Ça ressemble à quoi ? (Il hésite) Parfois, pas trop de distance. Moi, je vis. J’étais déjà comme ça comme coach quand j’étais avec Chris (Christophe LEGOUT). Je suis du Sud, Je suis sanguin de temps en temps et je ne me cache pas. Moi, j’adore pleurer, rire. Voilà ! Je vis les émotions complètement. Après, on dit de temps en temps que je suis un peu distant quand on ne me connaît pas. Mais en fait, dans les salles de Ping, etc. Je suis chez moi, c’est ma passion, donc j’adore ça. Voilà, c’est tout. Je peux en parler pendant des heures et des heures.
Intérieurement, qu’est ce qui se passe ? Es-tu dans le lâcher prise ?
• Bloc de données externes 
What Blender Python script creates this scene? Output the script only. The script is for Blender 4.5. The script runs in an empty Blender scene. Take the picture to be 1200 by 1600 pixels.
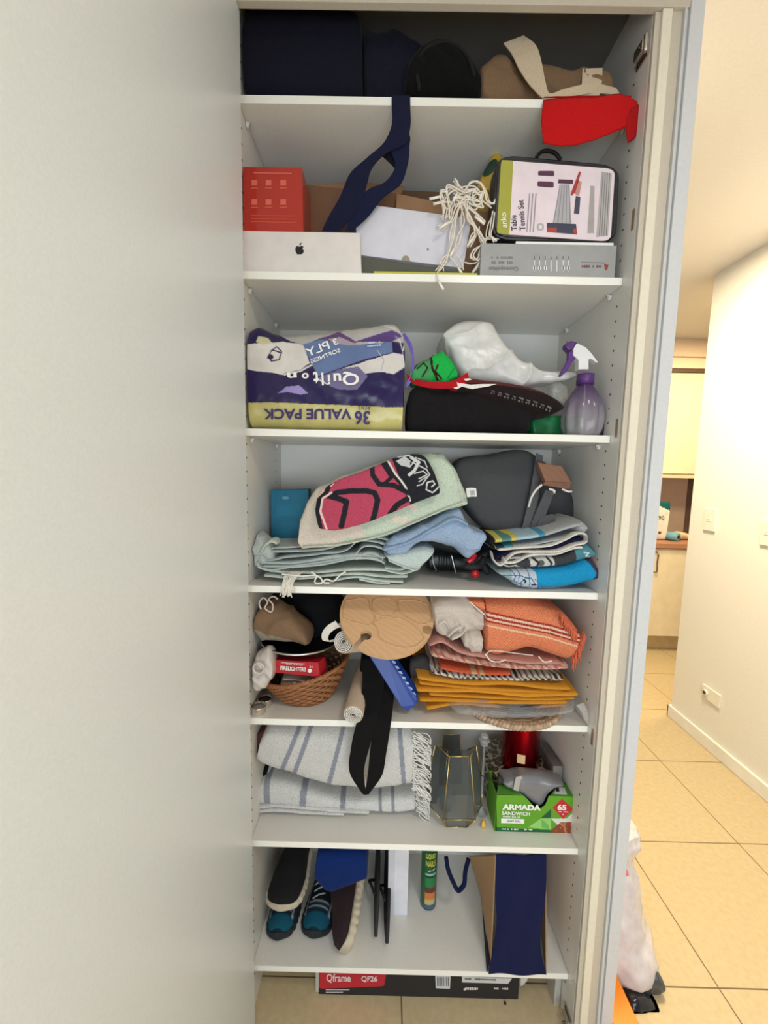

On va dire que je suis dans le lâcher prise selon les endroits. Mais ce week-end, j’étais supporter. J’étais dans le lâcher prise. Après, ça dépend. Si je suis coach, je suis sur le banc. J’ai déjà coaché mes enfants et forcément, je ne peux pas être dans le lâcher total. Je fais en tout cas le Max pour ne pas l’être. Aux play-off, j’étais juste supporter avec nos 15 supporters qui sont venus avec nous. Oui, j’ai râlé sur les balles de “culs”. Il y a VOSTES (Yannick) qui passe des tranches directement alors que la balle peut partir à 3 mètres. C’est le point important. J’ai râlé, comme n’importe quel supporter qui n’est pas très objectif quand il regarde son équipe.
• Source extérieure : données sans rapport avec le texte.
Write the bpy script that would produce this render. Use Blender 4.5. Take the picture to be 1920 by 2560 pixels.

Stéphane LEBRUN : “C’est vrai que ce sont tous des fous de PING et c’est dans leur cœur”

C’est tout de même assez rare de voir à ce niveau tout une équipe s’effondrer ?
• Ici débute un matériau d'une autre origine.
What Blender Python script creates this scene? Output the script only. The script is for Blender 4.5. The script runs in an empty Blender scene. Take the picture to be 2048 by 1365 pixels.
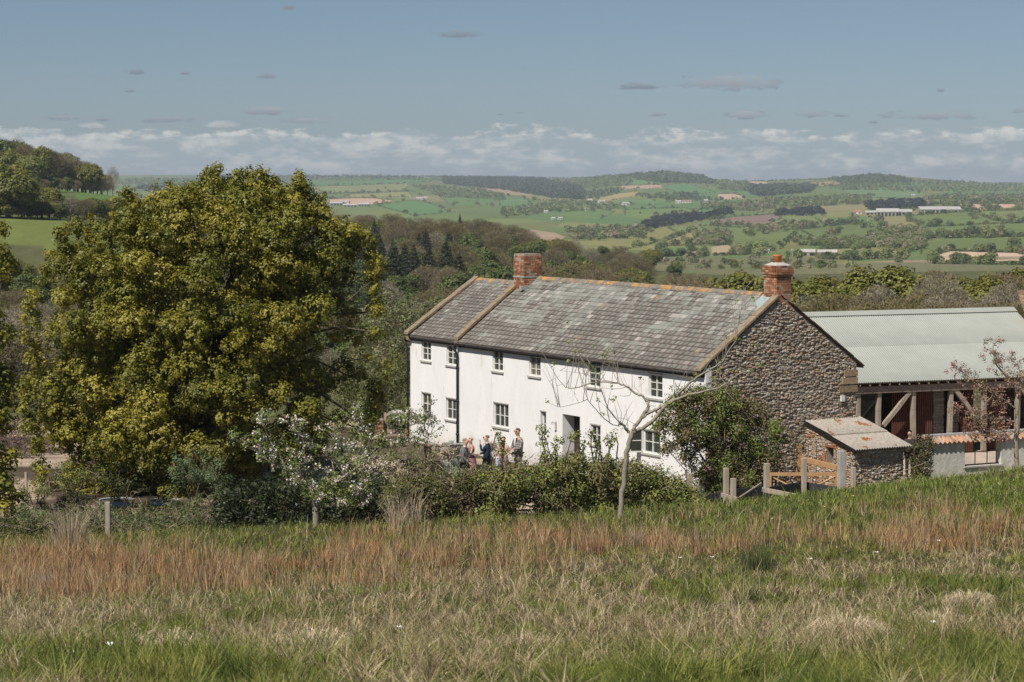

Je suis très content. Très content de ça. Je le vois tous les jours à l’entraînement. On a réussi à créer quelque chose et c’est grâce aux entraîneurs. On arrive à mutualiser les choses. Il y a des gens qui passent. On arrive à créer ça. C’est vrai que ce sont tous des fous de PING et c’est dans leur cœur. Et ça, ça me fait plaisir. L’histoire tient à des détails infimes. Si VOSTES (Yannick) ne rentre pas, sa tranche à 2-1 (5/2), où je l’ai traité de tout, je pense que le match est plié. Et derrière, on peut en tout cas essayer d’aller plus loin. De temps en temps, c’est comme cela, un bon résultat se joue à pas grand chose.
Quelle serait la plus belle chose pour toi ? Une grande famille avec tes enfants et petits enfants, belle maison et bonne situation ou que Félix ou Alexis décroche un titre Olympique ou de champion du monde ?
Ah qu’il ne soit pas champion Olympique non.. Une belle situation, ce n’est pas forcément ça mais par contre, moi, j’ai une grande famille et c’est le bonheur tout le temps. Après, je n’ai jamais été champion olympique, donc, je ne sais pas si c’est un bonheur. Je ne connais pas l’émotion que ça procure. Mais voilà, moi en tout cas, je suis papa, j’ai une grande famille. On a toujours du monde à la maison, des trucs, etc. C’est le bonheur tous les jours. Donc, c’est quand même, à mon sens, beaucoup plus important. Parce que la vie sportive, ça ne dure qu’un temps. Après, on vit les émotions comme on n’en vit pas ailleurs. Ce qui s’est passé ce week-end, c’est spécial. Normalement, tu ne pleures pas quand tu fais du PING-PONG..
Merci Stéphane
Merci Dragan
Merci pour cette belle interview qui fait, pour ma part, beaucoup de bien. De vrai valeurs, des beaux projets en espérant que ces champions réussissent à nous faire encore vibrer. Le projet club est tout aussi intéressant et, pour avoir été aux play-offs de N1 en tant que spectateur, Montpellier, malgré le protocole sanitaire, avait ses supporters. Comme quoi le Ping de haut niveau peut aussi concilier partage, valeurs et projets à long terme.